Being ISO & OHSAS certified may have been the result of customer/s request, or company goal, well done, whichever it was the intent was that it should add value to the companies revenues. If that is not happening and without ISO & OHSAS certification the company has a better bottom line, then out goes the certification, but I hardly think that this is the case.
Some convincing indicators are,
• Customer satisfaction….customer complaints cost money, not just the replaced item but much more the companies image. A satisfied customer is one who buys the second time
• Less waste…..control downtime, scrap materials etc. Is this not money down the drain.
• Motivate operators to improve the process.

I’m certain that you can find the right ones for your boss to be convinced.

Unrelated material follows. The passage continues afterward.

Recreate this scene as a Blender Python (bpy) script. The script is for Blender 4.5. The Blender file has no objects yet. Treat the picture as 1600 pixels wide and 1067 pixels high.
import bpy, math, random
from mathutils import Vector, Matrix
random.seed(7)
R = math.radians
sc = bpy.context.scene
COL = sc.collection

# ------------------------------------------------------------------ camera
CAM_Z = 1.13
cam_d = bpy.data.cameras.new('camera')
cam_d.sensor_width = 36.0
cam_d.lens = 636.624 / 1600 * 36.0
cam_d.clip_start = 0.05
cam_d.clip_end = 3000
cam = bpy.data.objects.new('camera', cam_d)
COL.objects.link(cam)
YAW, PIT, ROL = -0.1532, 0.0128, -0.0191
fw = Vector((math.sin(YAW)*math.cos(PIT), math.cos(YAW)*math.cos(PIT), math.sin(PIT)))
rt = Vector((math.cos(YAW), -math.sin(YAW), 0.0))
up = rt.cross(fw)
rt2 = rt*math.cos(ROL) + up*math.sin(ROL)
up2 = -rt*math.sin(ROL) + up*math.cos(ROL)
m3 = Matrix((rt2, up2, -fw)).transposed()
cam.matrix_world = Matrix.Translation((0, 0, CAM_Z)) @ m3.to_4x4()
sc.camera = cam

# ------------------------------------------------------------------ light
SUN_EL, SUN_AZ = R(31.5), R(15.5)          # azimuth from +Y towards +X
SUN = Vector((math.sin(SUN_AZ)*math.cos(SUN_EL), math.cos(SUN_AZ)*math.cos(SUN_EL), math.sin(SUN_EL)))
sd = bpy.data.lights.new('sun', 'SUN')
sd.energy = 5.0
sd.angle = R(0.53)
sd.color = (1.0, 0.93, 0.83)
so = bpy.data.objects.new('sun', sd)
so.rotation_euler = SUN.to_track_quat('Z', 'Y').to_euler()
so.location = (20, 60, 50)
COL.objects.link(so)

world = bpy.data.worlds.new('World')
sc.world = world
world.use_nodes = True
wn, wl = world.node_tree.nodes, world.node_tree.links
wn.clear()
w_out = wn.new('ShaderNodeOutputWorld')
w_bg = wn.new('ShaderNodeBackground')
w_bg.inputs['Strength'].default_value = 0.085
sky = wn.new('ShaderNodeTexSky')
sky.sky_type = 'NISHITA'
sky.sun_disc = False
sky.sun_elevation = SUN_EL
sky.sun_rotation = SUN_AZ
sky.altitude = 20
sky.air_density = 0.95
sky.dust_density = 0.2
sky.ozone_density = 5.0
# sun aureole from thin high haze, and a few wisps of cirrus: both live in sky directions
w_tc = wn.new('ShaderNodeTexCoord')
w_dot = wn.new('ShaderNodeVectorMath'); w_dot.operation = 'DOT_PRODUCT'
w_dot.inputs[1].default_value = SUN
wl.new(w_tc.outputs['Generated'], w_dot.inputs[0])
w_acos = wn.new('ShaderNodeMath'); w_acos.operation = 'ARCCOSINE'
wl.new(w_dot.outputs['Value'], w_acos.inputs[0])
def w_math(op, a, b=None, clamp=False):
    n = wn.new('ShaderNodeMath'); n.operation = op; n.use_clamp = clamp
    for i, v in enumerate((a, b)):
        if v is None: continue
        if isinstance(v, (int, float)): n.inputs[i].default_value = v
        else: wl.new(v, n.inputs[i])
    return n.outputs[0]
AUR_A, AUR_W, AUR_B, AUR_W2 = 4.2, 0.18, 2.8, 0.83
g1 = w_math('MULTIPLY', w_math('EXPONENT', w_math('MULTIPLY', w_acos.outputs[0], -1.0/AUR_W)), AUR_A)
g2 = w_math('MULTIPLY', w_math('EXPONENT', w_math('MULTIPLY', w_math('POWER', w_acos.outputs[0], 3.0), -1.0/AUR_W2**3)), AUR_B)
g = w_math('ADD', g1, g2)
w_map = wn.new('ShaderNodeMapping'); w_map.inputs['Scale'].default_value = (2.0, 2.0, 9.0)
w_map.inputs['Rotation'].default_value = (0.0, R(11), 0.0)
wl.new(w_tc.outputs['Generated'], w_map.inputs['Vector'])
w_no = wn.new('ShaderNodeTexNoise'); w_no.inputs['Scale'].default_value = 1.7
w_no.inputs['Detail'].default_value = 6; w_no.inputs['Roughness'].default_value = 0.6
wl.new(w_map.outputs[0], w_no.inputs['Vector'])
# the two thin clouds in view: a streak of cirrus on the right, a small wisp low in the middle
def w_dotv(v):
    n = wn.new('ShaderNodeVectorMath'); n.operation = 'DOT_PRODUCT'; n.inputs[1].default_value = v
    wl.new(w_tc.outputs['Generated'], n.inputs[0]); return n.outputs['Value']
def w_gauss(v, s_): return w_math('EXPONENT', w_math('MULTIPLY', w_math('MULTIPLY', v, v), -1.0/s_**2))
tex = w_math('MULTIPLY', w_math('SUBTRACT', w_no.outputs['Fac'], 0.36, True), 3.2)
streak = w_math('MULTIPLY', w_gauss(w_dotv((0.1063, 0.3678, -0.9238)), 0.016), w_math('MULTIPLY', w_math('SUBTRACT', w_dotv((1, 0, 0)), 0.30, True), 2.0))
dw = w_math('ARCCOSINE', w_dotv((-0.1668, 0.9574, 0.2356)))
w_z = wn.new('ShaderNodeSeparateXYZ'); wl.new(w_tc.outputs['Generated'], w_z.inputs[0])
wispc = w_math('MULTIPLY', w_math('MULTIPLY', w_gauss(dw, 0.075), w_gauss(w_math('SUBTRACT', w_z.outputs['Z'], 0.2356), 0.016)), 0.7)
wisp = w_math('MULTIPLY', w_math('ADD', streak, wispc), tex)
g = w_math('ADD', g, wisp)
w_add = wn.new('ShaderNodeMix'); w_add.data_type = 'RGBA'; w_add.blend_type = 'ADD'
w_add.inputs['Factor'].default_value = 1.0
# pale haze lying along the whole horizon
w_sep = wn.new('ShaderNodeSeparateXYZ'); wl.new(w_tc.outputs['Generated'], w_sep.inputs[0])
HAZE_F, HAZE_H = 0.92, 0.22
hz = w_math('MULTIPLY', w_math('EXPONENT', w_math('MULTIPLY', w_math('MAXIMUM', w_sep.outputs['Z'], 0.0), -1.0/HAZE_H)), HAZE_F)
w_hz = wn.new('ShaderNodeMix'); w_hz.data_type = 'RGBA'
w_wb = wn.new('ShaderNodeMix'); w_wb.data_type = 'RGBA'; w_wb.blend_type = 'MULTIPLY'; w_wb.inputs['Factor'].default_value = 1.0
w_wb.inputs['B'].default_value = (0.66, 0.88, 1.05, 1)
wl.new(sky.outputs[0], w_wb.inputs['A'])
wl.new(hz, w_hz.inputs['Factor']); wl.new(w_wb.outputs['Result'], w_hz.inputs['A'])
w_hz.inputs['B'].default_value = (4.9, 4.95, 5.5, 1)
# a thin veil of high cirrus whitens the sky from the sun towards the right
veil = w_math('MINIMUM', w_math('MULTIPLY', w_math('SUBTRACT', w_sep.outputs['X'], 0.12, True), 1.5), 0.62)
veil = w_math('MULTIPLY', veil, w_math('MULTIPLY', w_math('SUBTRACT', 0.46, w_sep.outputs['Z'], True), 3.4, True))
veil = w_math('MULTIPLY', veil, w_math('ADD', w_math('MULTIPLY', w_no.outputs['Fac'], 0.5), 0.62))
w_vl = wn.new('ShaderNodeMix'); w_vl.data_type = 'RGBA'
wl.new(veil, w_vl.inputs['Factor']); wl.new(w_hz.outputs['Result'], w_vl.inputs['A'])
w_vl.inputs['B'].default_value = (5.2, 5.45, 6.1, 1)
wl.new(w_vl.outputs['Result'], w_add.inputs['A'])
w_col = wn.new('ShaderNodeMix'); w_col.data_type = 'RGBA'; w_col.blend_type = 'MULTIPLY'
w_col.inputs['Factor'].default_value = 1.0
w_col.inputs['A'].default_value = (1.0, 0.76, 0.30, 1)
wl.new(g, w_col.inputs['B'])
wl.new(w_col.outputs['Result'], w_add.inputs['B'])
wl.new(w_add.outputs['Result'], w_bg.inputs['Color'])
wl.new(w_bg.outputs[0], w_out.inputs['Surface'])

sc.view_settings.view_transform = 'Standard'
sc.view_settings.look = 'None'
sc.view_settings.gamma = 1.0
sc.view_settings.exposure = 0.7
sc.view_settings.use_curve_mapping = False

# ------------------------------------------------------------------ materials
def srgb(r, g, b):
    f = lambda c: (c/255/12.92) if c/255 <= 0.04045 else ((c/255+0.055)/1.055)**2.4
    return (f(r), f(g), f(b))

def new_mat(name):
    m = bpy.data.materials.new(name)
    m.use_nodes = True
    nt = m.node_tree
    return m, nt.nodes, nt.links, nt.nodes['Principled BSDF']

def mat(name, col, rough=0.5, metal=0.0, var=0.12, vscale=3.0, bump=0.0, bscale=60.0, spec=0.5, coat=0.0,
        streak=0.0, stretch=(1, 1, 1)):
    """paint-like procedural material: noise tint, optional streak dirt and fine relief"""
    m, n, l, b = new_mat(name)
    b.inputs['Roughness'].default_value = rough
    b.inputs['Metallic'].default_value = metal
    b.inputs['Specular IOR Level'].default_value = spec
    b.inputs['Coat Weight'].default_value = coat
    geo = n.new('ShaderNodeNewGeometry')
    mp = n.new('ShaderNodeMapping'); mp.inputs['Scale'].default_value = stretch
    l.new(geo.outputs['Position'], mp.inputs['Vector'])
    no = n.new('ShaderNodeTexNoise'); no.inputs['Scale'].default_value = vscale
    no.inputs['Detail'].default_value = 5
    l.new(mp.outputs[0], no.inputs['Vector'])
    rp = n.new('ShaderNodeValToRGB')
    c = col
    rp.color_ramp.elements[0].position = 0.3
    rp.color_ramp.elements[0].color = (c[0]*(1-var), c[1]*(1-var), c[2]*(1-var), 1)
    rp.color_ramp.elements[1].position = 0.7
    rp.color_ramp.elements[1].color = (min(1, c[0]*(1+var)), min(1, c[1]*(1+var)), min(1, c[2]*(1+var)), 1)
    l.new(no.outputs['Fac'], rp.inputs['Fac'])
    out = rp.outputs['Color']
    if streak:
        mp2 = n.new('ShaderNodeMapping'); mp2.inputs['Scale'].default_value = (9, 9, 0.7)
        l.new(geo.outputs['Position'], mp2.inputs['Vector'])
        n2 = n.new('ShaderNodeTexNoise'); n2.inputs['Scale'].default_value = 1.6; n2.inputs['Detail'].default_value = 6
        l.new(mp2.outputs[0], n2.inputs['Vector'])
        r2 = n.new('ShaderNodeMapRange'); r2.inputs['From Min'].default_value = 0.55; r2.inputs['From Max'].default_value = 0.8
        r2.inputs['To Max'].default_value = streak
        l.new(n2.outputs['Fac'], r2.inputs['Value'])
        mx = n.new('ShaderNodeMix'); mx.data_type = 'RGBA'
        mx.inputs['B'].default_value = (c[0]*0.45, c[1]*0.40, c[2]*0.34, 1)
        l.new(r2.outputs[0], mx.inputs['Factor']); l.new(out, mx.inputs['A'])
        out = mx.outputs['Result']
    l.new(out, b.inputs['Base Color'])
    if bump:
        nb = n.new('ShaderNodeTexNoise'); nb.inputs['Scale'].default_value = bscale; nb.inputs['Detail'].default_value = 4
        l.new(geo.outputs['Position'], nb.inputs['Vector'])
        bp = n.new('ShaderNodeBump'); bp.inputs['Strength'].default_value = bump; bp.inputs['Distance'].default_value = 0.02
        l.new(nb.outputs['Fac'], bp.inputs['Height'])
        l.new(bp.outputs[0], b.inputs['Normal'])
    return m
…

In a nutshell the on going campaign is not just getting the certificate or recertification but that the systems and methods used are improving the company’s bottom line. After all, metaphorically speaking, if the ship sinks we all go down with it, I will be surprised that your work colleagues would like that.
 

Sambasi

Involved - Posts
Now,my new boss who is not Quality professional, ask me to give him some convinced reports or plans which will show the value of Quality department to our highest boss

Measuring the value of quality department is a problem in many industries.
It is similar to measuring the value of the role of any individual in an organization.

Make the boss realise what happens to the organization without quality department.Show him the problems that would have surfaced without your department.If you know the cost of one problem,which would have come up without your department, use it to your advantage.

Find out why he wants a value of your area.Is it for down-sizing?